What I know for sure if you are not indigenous to this land you are an immigrant or a product of immigration or forced slavery. The generations birthed afterwards are products of fortitude, resilience, courage, agency, and love that have triumphed. Some prospered due to ethnic identity as opposed to others but neither the less forged on. The product of this forging is a culture that is the envy of the world where there is a community for everyone and belonging took hundreds of years for many. And yes, there is cross pollination in these communites.

 

As I think about this thing called BElonging, I can’t help but smile. I’m sitting in an Asian-owned nail salon, where the technicians are mostly Thai or Vietnamese. The salon is in a mall located in an historic Black neighborhood, filled with African-American women and transgender people. Looking around, I notice how these Asian technicians, many of them likely the children of immigrants, many are the products of ethnic intermingling. They move so fluidly in this space. I wonder: What does BElonging feel like for them in America?
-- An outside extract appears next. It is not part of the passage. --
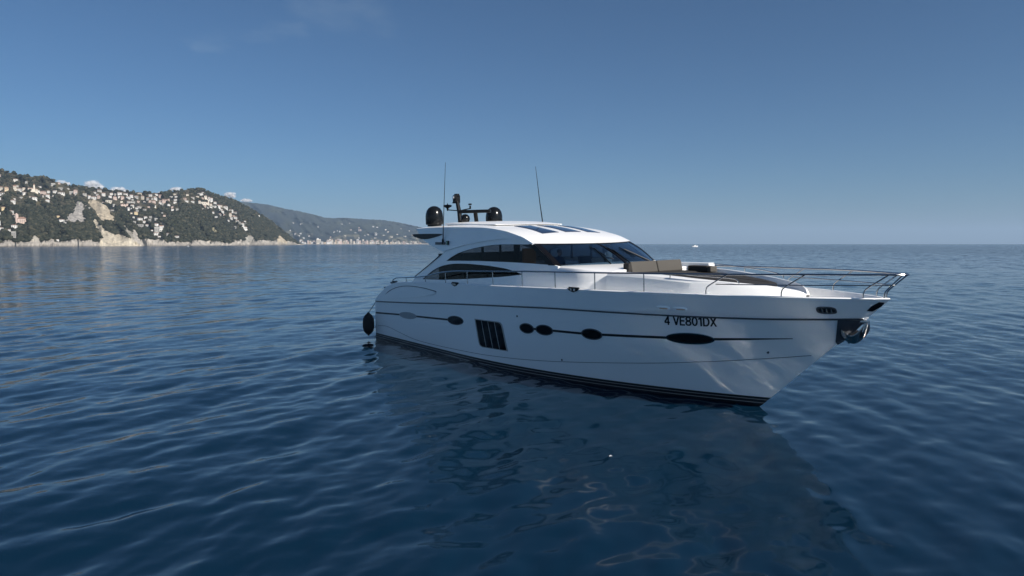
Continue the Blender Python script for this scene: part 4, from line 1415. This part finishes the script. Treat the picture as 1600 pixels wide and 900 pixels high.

My nail technician and I begin talking as his head sways to the beat of hip-hop—a sound rooted in African-American culture. Behind me, another technician jokes with a client about a young Asian guy at a club and his 23-year-old escapades. The young 23 year old man trying to sweet talk with coolness a young Black woman sitting in one of the salon chairs. My technician chuckles, then leans toward me and says, “He’s so young, only 23—no responsibilities.” I laugh and think to myself: isn’t that how most 23-year-olds are across America?

As my stomach growls, my mind drifts to what I’ll eat later—Mexican, Jamaican, Haitian, African? Another one of those moments that makes me reflect: Make America great? Or is this what truly makes America great our collective sense of BEing?

To me, it’s these moments of cultural crossover—the ability to step beyond the culture we were born into and experience another, even if only through a meal or music. That richness, that diversity, is what makes America beautiful and great.

The sadness is knowing that some people will never experience this, trapped by their own limitedness and fear of difference. They will never taste the real essence of this so-called land of the free—a land built on the sweat, tears, and bondage of those who came across the Atlantic as slaves and immigrants.

BEing and BElonging matters! And despite what anyone says or feels, we all belong here, each of us adding to this complex, beautiful mosaic that is America.